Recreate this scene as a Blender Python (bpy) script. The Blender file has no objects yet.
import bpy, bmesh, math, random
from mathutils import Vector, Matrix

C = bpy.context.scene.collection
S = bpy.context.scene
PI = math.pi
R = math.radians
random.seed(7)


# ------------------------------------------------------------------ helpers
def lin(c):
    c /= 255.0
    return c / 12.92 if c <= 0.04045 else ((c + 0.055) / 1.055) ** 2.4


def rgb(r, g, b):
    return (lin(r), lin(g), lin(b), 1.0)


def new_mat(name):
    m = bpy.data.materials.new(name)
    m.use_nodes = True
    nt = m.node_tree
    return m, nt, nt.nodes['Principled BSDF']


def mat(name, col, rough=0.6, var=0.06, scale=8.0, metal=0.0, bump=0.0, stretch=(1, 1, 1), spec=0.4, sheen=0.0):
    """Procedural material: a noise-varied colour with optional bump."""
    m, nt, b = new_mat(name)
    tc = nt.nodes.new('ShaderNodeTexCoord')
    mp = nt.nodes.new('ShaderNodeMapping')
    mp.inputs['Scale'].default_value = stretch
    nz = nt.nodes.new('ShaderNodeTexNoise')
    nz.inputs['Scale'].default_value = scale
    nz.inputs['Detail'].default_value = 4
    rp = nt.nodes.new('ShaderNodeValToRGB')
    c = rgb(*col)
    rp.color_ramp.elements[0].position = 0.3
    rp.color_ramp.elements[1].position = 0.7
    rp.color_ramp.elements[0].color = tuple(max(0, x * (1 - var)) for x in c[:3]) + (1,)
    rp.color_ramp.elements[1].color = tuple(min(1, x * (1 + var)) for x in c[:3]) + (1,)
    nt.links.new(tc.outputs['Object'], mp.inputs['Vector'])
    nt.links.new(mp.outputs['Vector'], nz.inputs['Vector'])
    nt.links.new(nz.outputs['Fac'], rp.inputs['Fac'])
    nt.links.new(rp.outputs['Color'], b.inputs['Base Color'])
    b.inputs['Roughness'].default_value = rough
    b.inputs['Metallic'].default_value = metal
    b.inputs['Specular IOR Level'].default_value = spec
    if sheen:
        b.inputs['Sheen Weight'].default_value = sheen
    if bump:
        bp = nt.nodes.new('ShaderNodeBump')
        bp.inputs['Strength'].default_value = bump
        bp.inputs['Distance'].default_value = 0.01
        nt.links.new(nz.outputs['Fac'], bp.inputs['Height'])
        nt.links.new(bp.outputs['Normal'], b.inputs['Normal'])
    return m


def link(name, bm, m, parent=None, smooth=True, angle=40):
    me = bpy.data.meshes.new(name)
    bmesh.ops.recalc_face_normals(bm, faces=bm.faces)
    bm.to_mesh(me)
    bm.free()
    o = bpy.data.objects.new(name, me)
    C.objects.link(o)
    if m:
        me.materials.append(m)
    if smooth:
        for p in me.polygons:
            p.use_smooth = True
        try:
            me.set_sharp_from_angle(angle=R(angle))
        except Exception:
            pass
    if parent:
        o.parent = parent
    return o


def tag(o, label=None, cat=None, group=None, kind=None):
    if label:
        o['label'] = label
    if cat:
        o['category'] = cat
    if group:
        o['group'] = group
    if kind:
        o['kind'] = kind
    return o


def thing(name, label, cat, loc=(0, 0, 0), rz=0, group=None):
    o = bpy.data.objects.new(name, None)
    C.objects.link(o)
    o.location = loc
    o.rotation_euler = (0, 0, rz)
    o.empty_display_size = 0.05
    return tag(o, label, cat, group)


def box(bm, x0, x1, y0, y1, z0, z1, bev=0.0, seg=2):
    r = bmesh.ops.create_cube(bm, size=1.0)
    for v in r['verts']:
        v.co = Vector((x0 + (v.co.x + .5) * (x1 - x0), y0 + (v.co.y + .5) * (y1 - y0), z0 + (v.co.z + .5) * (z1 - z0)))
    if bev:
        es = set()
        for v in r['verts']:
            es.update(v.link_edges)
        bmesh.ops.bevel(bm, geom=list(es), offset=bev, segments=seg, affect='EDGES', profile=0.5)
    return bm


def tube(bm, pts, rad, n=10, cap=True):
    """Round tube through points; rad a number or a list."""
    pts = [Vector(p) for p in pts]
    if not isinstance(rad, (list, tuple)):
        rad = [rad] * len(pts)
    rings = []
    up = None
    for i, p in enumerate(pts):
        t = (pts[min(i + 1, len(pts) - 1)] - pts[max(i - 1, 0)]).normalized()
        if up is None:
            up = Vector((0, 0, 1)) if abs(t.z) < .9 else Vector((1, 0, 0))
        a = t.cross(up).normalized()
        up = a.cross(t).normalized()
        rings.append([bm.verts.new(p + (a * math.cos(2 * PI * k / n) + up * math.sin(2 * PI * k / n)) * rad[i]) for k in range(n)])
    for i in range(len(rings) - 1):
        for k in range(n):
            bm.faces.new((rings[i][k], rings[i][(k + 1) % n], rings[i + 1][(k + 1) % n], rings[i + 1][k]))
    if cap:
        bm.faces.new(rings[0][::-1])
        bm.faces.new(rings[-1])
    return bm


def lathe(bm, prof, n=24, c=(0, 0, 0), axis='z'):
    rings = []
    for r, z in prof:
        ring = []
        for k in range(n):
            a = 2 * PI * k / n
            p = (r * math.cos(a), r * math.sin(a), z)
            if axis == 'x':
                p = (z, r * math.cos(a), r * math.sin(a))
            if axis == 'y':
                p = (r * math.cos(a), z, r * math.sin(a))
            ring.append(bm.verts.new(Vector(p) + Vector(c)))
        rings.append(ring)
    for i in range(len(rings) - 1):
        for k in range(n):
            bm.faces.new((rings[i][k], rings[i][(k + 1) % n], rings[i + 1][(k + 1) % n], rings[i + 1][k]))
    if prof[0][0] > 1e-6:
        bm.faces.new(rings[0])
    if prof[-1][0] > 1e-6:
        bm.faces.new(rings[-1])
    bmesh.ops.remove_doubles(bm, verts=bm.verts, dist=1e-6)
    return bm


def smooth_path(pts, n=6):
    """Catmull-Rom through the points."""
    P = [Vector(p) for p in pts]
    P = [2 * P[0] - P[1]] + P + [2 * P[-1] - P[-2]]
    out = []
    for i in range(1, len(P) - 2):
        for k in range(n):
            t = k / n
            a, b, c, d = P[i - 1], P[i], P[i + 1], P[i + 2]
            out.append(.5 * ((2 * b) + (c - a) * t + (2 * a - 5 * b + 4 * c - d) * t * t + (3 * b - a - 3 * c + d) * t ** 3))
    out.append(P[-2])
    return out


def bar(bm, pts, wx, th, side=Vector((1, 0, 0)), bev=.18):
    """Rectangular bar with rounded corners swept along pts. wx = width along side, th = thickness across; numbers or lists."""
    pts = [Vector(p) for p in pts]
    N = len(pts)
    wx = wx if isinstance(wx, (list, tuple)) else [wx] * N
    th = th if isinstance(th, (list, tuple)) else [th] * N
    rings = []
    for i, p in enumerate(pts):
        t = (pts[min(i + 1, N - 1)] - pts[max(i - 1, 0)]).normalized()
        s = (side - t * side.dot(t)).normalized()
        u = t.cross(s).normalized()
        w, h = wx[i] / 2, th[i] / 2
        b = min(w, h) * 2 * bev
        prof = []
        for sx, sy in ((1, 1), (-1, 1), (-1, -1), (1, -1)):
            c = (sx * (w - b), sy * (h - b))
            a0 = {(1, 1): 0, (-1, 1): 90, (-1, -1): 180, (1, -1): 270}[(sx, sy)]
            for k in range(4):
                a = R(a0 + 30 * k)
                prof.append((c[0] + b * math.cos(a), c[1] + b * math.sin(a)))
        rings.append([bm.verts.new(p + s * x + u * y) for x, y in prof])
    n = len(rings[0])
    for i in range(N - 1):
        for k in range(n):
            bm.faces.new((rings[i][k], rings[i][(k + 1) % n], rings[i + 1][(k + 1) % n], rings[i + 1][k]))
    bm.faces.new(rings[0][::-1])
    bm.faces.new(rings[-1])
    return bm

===

Aim of the exercise: Print the material above verbatim, first line through the line containing "random.seed(7)", both included.

The response:
Recreate this scene as a Blender Python (bpy) script. The Blender file has no objects yet.
import bpy, bmesh, math, random
from mathutils import Vector, Matrix

C = bpy.context.scene.collection
S = bpy.context.scene
PI = math.pi
R = math.radians
random.seed(7)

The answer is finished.